'Things Fall Apart' is Published

However remarkable on this score, Achebe's first novel achieved far more than revealing genuine African voices.

Things Fall Apart was the first novel in English to depict Africans who exist in an intricate moral universe; one that resonates with indigenous thought and values and concedes nothing, even in the face of the arrival of far more powerful outsiders. In place of the ignorant and superstitious "oogah-boogah"-muttering natives served up by generations of Westerners in literature and film, Achebe breathes life into sentient and articulate characters, people like Akunna, who delights in refuting a white missionary who insists that the Igbo divinities are false idols. "Yes," says Akunna, referring to a carving. "It is indeed a piece of wood. The tree from which it came was made by Chukwu, as indeed all minor gods were. But He made them for His messengers so that we could approach Him through them. It is like yourself. You are the head of your church."
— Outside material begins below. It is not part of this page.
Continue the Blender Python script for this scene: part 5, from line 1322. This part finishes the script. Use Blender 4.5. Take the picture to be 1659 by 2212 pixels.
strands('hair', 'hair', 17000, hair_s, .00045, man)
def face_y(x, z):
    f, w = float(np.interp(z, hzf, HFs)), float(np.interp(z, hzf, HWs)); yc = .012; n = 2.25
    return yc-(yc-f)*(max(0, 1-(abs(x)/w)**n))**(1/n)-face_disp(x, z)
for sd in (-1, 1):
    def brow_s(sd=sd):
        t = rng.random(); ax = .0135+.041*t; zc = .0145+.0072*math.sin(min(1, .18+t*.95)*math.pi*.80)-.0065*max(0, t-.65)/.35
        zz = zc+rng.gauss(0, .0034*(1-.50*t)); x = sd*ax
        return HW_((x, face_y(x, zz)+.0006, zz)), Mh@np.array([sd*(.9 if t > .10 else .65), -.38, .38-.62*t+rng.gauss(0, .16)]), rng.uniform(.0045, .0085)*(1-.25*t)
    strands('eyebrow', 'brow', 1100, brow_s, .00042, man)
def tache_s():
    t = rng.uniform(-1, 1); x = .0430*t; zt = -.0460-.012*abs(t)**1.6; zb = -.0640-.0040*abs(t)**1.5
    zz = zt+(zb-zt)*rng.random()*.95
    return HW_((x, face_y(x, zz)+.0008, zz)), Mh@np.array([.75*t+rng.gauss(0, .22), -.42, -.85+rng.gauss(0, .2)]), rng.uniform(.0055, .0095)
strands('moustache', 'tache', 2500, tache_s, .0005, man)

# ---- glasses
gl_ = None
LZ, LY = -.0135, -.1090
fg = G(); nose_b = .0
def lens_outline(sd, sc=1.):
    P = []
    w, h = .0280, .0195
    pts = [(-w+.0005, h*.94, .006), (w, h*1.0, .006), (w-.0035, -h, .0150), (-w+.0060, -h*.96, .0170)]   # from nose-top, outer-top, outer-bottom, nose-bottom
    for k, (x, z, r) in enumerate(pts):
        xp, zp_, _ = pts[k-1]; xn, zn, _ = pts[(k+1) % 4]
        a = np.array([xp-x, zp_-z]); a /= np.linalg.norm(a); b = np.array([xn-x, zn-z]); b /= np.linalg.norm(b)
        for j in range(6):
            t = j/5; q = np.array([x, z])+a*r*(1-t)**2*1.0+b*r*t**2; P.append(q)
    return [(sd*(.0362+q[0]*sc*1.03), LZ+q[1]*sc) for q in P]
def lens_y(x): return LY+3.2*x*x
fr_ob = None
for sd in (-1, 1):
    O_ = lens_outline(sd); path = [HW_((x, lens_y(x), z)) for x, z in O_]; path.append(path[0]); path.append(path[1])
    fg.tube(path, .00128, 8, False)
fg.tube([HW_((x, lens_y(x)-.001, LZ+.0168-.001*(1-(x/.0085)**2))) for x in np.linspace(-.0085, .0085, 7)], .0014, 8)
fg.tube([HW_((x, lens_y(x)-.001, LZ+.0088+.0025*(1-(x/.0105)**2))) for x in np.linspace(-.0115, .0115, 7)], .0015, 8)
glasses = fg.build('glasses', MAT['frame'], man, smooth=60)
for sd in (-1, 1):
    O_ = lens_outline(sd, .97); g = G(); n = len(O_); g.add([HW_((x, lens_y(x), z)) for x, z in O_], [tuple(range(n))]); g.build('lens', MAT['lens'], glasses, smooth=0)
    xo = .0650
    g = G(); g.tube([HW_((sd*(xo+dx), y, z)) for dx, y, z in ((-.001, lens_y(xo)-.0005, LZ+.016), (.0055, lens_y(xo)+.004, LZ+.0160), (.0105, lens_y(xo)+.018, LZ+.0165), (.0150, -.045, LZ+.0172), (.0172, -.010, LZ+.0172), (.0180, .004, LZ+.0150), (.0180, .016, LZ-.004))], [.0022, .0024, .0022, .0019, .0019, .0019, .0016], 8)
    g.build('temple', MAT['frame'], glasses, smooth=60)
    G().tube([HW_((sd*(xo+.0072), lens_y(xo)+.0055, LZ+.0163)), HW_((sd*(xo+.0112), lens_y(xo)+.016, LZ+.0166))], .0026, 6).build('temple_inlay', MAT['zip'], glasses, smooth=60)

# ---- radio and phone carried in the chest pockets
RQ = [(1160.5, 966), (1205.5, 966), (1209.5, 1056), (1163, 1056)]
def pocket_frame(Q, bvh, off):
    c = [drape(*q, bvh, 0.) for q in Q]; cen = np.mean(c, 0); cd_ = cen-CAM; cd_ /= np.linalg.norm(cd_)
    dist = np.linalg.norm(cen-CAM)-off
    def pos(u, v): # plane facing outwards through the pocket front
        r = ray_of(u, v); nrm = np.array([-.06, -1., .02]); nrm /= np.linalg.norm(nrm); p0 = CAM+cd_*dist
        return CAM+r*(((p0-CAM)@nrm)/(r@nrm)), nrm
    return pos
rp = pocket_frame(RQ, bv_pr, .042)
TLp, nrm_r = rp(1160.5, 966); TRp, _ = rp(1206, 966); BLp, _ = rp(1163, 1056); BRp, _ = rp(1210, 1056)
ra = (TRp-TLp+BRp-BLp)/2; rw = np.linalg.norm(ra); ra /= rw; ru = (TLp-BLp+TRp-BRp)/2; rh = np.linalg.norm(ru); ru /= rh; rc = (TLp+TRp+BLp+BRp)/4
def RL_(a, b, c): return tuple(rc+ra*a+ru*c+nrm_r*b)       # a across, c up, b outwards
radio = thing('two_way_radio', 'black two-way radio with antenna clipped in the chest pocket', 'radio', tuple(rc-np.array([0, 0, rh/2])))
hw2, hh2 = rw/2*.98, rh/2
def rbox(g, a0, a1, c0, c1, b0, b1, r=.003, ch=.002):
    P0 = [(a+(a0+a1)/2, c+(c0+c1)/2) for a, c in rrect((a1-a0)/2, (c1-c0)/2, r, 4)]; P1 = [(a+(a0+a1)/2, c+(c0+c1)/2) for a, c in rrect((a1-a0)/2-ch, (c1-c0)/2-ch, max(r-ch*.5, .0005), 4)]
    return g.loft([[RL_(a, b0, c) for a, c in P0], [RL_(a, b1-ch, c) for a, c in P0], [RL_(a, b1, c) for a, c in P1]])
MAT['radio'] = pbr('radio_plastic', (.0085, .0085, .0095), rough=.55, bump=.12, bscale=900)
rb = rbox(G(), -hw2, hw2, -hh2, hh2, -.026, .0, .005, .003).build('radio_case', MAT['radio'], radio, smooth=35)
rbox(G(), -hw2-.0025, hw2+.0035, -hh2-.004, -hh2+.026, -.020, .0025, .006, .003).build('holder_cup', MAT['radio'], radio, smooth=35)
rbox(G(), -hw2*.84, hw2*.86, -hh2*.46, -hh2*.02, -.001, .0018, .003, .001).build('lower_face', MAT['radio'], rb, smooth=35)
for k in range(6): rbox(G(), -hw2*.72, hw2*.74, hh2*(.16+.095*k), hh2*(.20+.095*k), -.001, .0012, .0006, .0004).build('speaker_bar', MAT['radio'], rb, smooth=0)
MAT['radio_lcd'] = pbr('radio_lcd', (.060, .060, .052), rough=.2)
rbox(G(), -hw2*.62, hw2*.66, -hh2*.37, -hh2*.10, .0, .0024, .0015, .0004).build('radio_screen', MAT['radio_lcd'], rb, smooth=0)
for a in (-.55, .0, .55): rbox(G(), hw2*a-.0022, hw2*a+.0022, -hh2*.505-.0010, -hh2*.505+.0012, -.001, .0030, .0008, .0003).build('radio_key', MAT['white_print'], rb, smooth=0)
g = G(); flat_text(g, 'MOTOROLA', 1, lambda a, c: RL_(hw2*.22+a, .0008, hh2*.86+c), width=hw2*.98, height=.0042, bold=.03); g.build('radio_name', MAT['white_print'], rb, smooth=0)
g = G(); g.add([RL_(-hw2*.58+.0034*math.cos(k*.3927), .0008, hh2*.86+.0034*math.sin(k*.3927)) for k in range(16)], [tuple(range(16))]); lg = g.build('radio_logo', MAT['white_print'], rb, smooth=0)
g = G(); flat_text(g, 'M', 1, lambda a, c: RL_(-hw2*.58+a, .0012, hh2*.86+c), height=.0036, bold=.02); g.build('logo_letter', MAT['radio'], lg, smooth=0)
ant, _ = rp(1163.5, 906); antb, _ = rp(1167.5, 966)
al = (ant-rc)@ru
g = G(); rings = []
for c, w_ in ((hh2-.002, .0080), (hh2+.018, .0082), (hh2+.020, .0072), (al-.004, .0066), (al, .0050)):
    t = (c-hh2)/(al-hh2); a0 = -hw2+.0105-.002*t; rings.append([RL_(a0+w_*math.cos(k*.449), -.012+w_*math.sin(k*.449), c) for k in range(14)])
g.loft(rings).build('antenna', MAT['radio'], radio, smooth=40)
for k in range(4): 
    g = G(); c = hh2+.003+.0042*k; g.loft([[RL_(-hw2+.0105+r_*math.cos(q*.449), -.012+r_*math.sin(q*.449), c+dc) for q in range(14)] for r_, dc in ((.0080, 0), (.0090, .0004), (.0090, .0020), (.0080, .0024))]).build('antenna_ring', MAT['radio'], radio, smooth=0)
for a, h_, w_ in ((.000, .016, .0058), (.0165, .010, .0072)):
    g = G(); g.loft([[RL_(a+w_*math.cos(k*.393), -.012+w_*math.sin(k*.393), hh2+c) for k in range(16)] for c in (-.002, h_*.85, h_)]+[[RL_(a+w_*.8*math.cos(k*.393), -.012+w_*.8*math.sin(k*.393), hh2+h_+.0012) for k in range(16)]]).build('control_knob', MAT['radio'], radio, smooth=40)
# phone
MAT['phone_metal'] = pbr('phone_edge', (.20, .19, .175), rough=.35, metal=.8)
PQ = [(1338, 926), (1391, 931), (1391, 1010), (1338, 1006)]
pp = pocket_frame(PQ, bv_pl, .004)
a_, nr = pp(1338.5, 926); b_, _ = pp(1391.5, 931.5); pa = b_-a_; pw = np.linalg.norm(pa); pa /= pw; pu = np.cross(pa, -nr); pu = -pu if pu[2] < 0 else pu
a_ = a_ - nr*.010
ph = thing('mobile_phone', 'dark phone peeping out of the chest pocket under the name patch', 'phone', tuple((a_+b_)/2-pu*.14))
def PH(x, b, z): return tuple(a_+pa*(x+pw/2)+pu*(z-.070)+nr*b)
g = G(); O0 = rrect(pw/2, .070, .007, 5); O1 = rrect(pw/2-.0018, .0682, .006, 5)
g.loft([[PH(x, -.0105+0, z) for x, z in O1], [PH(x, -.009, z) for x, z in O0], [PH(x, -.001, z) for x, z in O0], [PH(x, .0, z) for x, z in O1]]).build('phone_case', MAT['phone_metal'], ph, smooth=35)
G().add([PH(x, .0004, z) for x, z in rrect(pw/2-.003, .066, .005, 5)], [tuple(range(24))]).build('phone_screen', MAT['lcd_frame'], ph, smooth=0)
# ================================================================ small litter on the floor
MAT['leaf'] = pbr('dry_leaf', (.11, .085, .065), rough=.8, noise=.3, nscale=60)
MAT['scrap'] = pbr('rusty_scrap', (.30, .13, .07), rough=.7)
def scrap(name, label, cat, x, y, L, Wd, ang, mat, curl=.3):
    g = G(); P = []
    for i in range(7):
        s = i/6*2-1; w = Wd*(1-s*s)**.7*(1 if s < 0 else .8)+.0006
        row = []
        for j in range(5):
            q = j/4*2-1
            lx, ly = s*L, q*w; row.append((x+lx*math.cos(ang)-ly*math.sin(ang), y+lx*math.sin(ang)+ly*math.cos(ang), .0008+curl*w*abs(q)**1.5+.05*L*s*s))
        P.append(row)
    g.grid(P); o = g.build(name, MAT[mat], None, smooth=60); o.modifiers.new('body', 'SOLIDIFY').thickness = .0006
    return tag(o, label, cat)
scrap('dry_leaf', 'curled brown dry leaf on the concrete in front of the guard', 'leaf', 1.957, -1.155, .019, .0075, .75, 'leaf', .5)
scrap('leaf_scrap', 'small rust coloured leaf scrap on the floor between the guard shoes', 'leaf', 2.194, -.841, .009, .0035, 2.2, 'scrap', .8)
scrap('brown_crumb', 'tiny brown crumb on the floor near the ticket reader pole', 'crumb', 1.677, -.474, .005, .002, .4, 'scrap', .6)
Things Fall Apart, Achebe's first novel, was published in 1958 in the midst of the Nigerian renaissance. It tells the story of an Ibo village of the late 1800's and one of its great men, Okonkwo, who has achieved much in his life. He is a champion wrestler, a wealthy farmer, a husband to three wives, a title-holder among his people, and a mamber of the select egwugwu whose members impersonate ancestral spirits at tribal rituals. "The most impressive achievement of Things Fall Apart..." maintains David Carroll in his book Chinua Achebe, "is the vivid picture it provides of Ibo society at the end of the nineteenth century."